>>>>>

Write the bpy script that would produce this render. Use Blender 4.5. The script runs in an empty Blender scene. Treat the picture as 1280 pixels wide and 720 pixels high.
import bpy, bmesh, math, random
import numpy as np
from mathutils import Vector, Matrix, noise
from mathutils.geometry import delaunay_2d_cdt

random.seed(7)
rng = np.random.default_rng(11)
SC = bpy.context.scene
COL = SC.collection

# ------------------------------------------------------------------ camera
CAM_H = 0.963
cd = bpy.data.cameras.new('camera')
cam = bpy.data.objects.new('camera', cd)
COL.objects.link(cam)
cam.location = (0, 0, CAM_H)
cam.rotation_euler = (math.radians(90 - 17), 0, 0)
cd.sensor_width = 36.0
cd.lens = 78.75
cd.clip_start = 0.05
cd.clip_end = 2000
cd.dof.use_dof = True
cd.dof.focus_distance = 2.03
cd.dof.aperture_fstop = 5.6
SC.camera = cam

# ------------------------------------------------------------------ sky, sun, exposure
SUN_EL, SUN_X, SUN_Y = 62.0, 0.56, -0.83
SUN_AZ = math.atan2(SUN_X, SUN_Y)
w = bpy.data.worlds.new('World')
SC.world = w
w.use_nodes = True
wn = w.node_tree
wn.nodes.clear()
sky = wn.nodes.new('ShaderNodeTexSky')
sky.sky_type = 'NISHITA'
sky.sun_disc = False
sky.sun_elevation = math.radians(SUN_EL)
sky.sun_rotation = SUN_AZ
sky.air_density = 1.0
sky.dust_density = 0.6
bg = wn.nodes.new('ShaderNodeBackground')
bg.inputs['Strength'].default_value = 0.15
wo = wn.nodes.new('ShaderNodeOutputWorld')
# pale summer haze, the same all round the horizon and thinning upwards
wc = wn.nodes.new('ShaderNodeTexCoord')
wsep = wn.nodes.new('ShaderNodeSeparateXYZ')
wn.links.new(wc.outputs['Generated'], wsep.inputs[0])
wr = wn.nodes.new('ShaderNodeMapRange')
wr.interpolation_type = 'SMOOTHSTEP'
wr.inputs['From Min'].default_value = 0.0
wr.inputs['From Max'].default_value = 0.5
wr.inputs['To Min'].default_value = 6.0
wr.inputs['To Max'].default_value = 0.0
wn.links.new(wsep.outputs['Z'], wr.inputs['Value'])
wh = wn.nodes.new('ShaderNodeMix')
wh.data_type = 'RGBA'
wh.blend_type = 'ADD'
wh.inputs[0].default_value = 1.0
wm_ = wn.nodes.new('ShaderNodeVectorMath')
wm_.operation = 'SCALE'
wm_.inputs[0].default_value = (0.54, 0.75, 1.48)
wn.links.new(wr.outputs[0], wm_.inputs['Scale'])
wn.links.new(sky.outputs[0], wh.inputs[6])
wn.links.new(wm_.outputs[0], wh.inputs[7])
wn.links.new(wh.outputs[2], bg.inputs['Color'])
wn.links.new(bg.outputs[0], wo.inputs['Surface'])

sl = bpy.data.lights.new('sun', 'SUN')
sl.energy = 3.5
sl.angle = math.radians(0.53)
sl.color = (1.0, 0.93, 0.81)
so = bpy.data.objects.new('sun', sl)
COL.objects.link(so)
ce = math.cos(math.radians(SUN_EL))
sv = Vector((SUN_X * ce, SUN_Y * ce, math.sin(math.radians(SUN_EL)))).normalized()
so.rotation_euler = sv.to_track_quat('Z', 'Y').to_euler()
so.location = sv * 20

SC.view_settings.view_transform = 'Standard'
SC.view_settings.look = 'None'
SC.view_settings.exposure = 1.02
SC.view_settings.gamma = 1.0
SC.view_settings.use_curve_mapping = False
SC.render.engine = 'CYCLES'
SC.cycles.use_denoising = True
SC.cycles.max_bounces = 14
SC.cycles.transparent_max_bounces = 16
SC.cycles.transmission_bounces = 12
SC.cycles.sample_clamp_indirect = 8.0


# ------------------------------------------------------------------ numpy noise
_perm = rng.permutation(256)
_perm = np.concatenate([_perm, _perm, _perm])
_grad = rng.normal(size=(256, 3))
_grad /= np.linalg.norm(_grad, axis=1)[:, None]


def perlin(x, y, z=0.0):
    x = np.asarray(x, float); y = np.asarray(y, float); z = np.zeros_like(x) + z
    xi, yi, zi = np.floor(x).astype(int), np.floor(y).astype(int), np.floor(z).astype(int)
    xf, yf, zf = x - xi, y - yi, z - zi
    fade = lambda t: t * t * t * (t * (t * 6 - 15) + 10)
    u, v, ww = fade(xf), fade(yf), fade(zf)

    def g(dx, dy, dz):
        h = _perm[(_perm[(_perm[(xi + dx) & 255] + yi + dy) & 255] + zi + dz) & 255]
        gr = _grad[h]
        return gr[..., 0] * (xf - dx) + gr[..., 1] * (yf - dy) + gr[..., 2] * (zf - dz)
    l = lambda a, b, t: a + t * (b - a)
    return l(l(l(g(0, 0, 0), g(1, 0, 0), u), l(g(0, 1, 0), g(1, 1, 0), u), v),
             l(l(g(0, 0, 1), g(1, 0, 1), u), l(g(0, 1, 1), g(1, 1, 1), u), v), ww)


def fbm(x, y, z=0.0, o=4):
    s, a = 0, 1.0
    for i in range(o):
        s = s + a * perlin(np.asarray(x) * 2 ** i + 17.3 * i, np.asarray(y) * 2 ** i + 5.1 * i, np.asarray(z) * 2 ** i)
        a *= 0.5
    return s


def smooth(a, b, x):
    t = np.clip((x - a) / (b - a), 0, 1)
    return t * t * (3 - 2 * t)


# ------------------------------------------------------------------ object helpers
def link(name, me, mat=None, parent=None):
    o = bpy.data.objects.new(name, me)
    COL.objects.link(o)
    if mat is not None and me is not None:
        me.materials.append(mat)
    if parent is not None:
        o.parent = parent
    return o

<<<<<

▸ What you are asked to do: Begin with the first line of the listing and copy exactly through the line that contains "SC.camera = cam", please, keeping both ends and leaving out everything after.

▸ Solution below:
Write the bpy script that would produce this render. Use Blender 4.5. The script runs in an empty Blender scene. Treat the picture as 1280 pixels wide and 720 pixels high.
import bpy, bmesh, math, random
import numpy as np
from mathutils import Vector, Matrix, noise
from mathutils.geometry import delaunay_2d_cdt

random.seed(7)
rng = np.random.default_rng(11)
SC = bpy.context.scene
COL = SC.collection

# ------------------------------------------------------------------ camera
CAM_H = 0.963
cd = bpy.data.cameras.new('camera')
cam = bpy.data.objects.new('camera', cd)
COL.objects.link(cam)
cam.location = (0, 0, CAM_H)
cam.rotation_euler = (math.radians(90 - 17), 0, 0)
cd.sensor_width = 36.0
cd.lens = 78.75
cd.clip_start = 0.05
cd.clip_end = 2000
cd.dof.use_dof = True
cd.dof.focus_distance = 2.03
cd.dof.aperture_fstop = 5.6
SC.camera = cam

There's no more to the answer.